- [JOB] Your task is to transcribe all of the data below exactly, omitting the images.

- [MATERIAL]
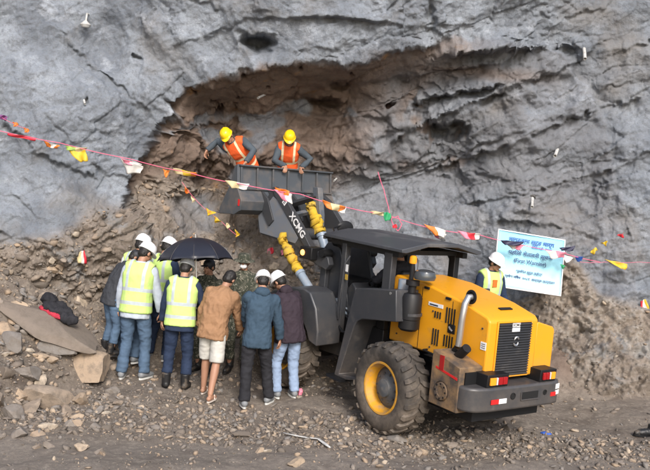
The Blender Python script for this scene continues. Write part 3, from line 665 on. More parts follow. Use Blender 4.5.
# tail lights
for (a, b, order) in ((-.53, -.19, ('amber', 'white', 'darkred', 'darkred')), (.35, .63, ('darkred', 'darkred', 'white', 'amber'))):
    h_ = part('tail_light', MB().prism([(-.155,.885),(-.165,1.03),(.15,1.03),(.15,.885)], a, b), M['black'], loader, bevel=.006)
    wd = {'amber': .33, 'darkred': .25, 'white': .10}; tot = sum(wd[o_] for o_ in order); x = a+.03
    for o_ in order:
        w_ = wd[o_]/tot*(b-a-.06); part('lens', MB().box((x+w_/2, -.172, .957), (w_-.008, .02, .085)), M[o_ if o_ != 'white' else 'lens'], h_, bevel=.004); x += w_
# dusty near-side rear tank
tb = part('hydraulic_tank', MB().prism([(.03,.56),(.03,1.08),(.5,1.19),(.5,.56)], -.78, -.425), M['tan'], loader, bevel=.012)
v, z = onU(441, 391, -.78); part('access_cover', MB().lathe([(.0, -.012), (.055, -.012), (.06, -.018), (.10, -.018), (.105, 0), (.12, 0)], (-.78, v, z), (1, 0, 0), 24), M['tan'], tb)
for k_ in range(8): part('bolt', MB().cyl((-.80, v+.085*math.cos(k_*.785), z+.085*math.sin(k_*.785)), (-.775, v+.085*math.cos(k_*.785), z+.085*math.sin(k_*.785)), .013, n=6), M['black'], tb)
v, z = onU(441, 375, -.78); part('red_stripe', MB().prism([(.06, .93), (.42, .99), (.42, 1.015), (.06, .96)], -.784, -.779), M['red'], tb)
part('side_slot', MB().box((-.782, .33, 1.07), (.008, .07, .17)), M['darkred'], tb)
part('clip', MB().box((-.60, .03-.01, .9), (.2, .02, .25)), M['black'], tb)
# exhaust
ex = MB(); p0 = onU(471, 297, -.43); p1 = onU(465, 302, -.52); p2 = onU(462, 320, -.53); p3 = onU(458.5, 346, -.53)
part('exhaust_pipe', ex.tube([(-.40, p0[0], p0[1]), (-.47, (p0[0]+p1[0])/2, p0[1]+.0), (-.515, p1[0]+.0, p1[1]-.02), (-.53, p2[0], p2[1]), (-.53, p3[0], p3[1])], .039, 16), M['chrome'], loader)
part('exhaust_port', MB().lathe([(.085, 0), (.085, -.012), (.06, -.015), (.055, 0)], (-.42, p0[0], p0[1]), (1, 0, 0), 24), M['black'], loader)
q0 = onU(459, 346, -.5); q1 = onU(455, 356, -.5); q2 = onU(468, 345, -.55)
part('hose', MB().tube([(-.5, q0[0], q0[1]-.02), (-.5, q1[0]+.02, q1[1]+.02), (-.55, q1[0]-.06, q1[1]-.02), (-.58, q2[0]-.02, q2[1]-.03)], .055, 14), M['black'], loader)
part('hose', MB().tube([(-.48, .75, .85), (-.6, .68, 1.0), (-.62, .6, 1.02), (-.5, .55, .9)], .025, 10), M['black'], loader)
# air cleaner and beacon
ac = part('air_cleaner', MB().lathe([(0,0),(.10,0),(.13,.03),(.13,.14),(.14,.15),(.14,.42),(.11,.47),(.05,.48),(.05,.56),(.085,.57),(.085,.63),(0,.63)], (-.58, 1.20, 1.25), (0,0,1), 28), M['black'], loader)
part('rain_cap', MB().lathe([(.06,0),(.13,.01),(.14,.05),(.12,.11),(.06,.13),(0,.13)], (-.50, 1.08, 1.90), (0,0,1), 24), M['glass_dark'], ac)
part('clamp', MB().lathe([(.142,0),(.148,.005),(.148,.035),(.142,.04)], (-.57, 1.20, 1.44), (0,0,1), 28), M['dark'], ac)
bc = part('beacon', MB().cyl((-.42,1.42,1.85), (-.42,1.42,2.06), .03), M['black'], loader)
part('lens', MB().lathe([(.045,0),(.05,.02),(.048,.08),(.03,.10),(0,.105)], (-.42,1.42,2.06), (0,0,1), 18), M['amber'], bc)
part('guard', MB().tube([(-.42+.09*math.cos(t), 1.42, 2.03+.14*math.sin(t)) for t in [math.pi*(-.5+1.0*i/14) for i in range(15)]], .005, 6), M['dark'], bc)
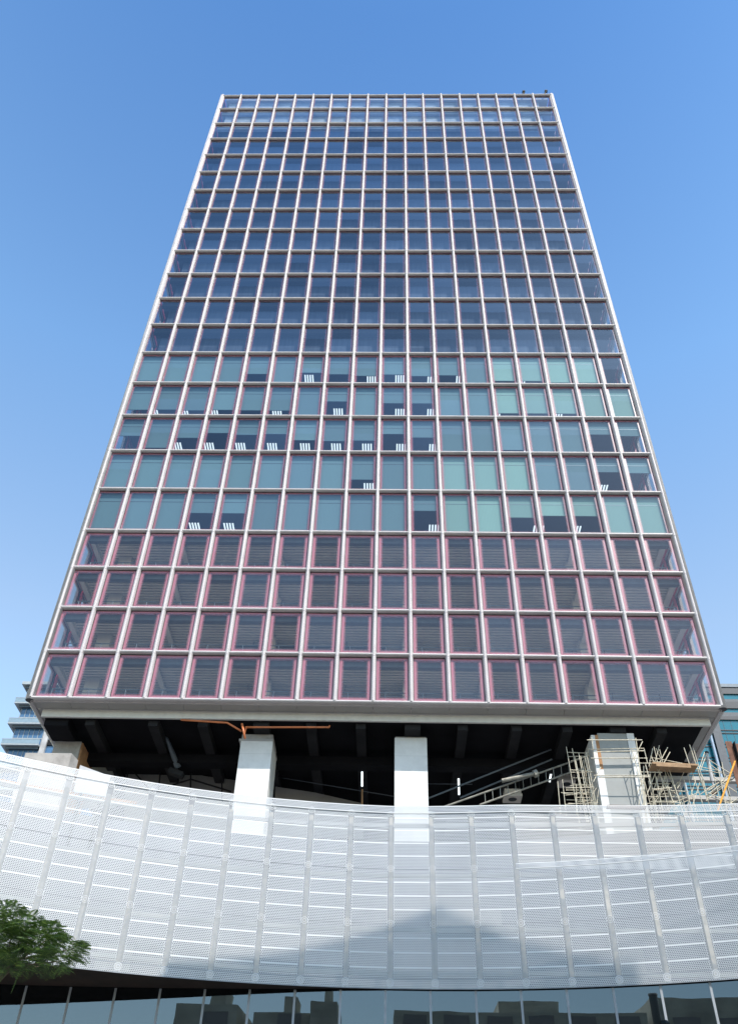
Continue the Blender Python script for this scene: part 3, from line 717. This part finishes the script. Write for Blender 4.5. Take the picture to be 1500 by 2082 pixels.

- [SOLUTION]
The Blender Python script for this scene continues. Write part 3, from line 665 on. More parts follow. Use Blender 4.5.
# tail lights
for (a, b, order) in ((-.53, -.19, ('amber', 'white', 'darkred', 'darkred')), (.35, .63, ('darkred', 'darkred', 'white', 'amber'))):
    h_ = part('tail_light', MB().prism([(-.155,.885),(-.165,1.03),(.15,1.03),(.15,.885)], a, b), M['black'], loader, bevel=.006)
    wd = {'amber': .33, 'darkred': .25, 'white': .10}; tot = sum(wd[o_] for o_ in order); x = a+.03
    for o_ in order:
        w_ = wd[o_]/tot*(b-a-.06); part('lens', MB().box((x+w_/2, -.172, .957), (w_-.008, .02, .085)), M[o_ if o_ != 'white' else 'lens'], h_, bevel=.004); x += w_
# dusty near-side rear tank
tb = part('hydraulic_tank', MB().prism([(.03,.56),(.03,1.08),(.5,1.19),(.5,.56)], -.78, -.425), M['tan'], loader, bevel=.012)
v, z = onU(441, 391, -.78); part('access_cover', MB().lathe([(.0, -.012), (.055, -.012), (.06, -.018), (.10, -.018), (.105, 0), (.12, 0)], (-.78, v, z), (1, 0, 0), 24), M['tan'], tb)
for k_ in range(8): part('bolt', MB().cyl((-.80, v+.085*math.cos(k_*.785), z+.085*math.sin(k_*.785)), (-.775, v+.085*math.cos(k_*.785), z+.085*math.sin(k_*.785)), .013, n=6), M['black'], tb)
v, z = onU(441, 375, -.78); part('red_stripe', MB().prism([(.06, .93), (.42, .99), (.42, 1.015), (.06, .96)], -.784, -.779), M['red'], tb)
part('side_slot', MB().box((-.782, .33, 1.07), (.008, .07, .17)), M['darkred'], tb)
part('clip', MB().box((-.60, .03-.01, .9), (.2, .02, .25)), M['black'], tb)
# exhaust
ex = MB(); p0 = onU(471, 297, -.43); p1 = onU(465, 302, -.52); p2 = onU(462, 320, -.53); p3 = onU(458.5, 346, -.53)
part('exhaust_pipe', ex.tube([(-.40, p0[0], p0[1]), (-.47, (p0[0]+p1[0])/2, p0[1]+.0), (-.515, p1[0]+.0, p1[1]-.02), (-.53, p2[0], p2[1]), (-.53, p3[0], p3[1])], .039, 16), M['chrome'], loader)
part('exhaust_port', MB().lathe([(.085, 0), (.085, -.012), (.06, -.015), (.055, 0)], (-.42, p0[0], p0[1]), (1, 0, 0), 24), M['black'], loader)
q0 = onU(459, 346, -.5); q1 = onU(455, 356, -.5); q2 = onU(468, 345, -.55)
part('hose', MB().tube([(-.5, q0[0], q0[1]-.02), (-.5, q1[0]+.02, q1[1]+.02), (-.55, q1[0]-.06, q1[1]-.02), (-.58, q2[0]-.02, q2[1]-.03)], .055, 14), M['black'], loader)
part('hose', MB().tube([(-.48, .75, .85), (-.6, .68, 1.0), (-.62, .6, 1.02), (-.5, .55, .9)], .025, 10), M['black'], loader)
# air cleaner and beacon
ac = part('air_cleaner', MB().lathe([(0,0),(.10,0),(.13,.03),(.13,.14),(.14,.15),(.14,.42),(.11,.47),(.05,.48),(.05,.56),(.085,.57),(.085,.63),(0,.63)], (-.58, 1.20, 1.25), (0,0,1), 28), M['black'], loader)
part('rain_cap', MB().lathe([(.06,0),(.13,.01),(.14,.05),(.12,.11),(.06,.13),(0,.13)], (-.50, 1.08, 1.90), (0,0,1), 24), M['glass_dark'], ac)
part('clamp', MB().lathe([(.142,0),(.148,.005),(.148,.035),(.142,.04)], (-.57, 1.20, 1.44), (0,0,1), 28), M['dark'], ac)
bc = part('beacon', MB().cyl((-.42,1.42,1.85), (-.42,1.42,2.06), .03), M['black'], loader)
part('lens', MB().lathe([(.045,0),(.05,.02),(.048,.08),(.03,.10),(0,.105)], (-.42,1.42,2.06), (0,0,1), 18), M['amber'], bc)
part('guard', MB().tube([(-.42+.09*math.cos(t), 1.42, 2.03+.14*math.sin(t)) for t in [math.pi*(-.5+1.0*i/14) for i in range(15)]], .005, 6), M['dark'], bc)
Continue the Blender Python script for this scene: part 3, from line 717. This part finishes the script. Write for Blender 4.5. Take the picture to be 1500 by 2082 pixels.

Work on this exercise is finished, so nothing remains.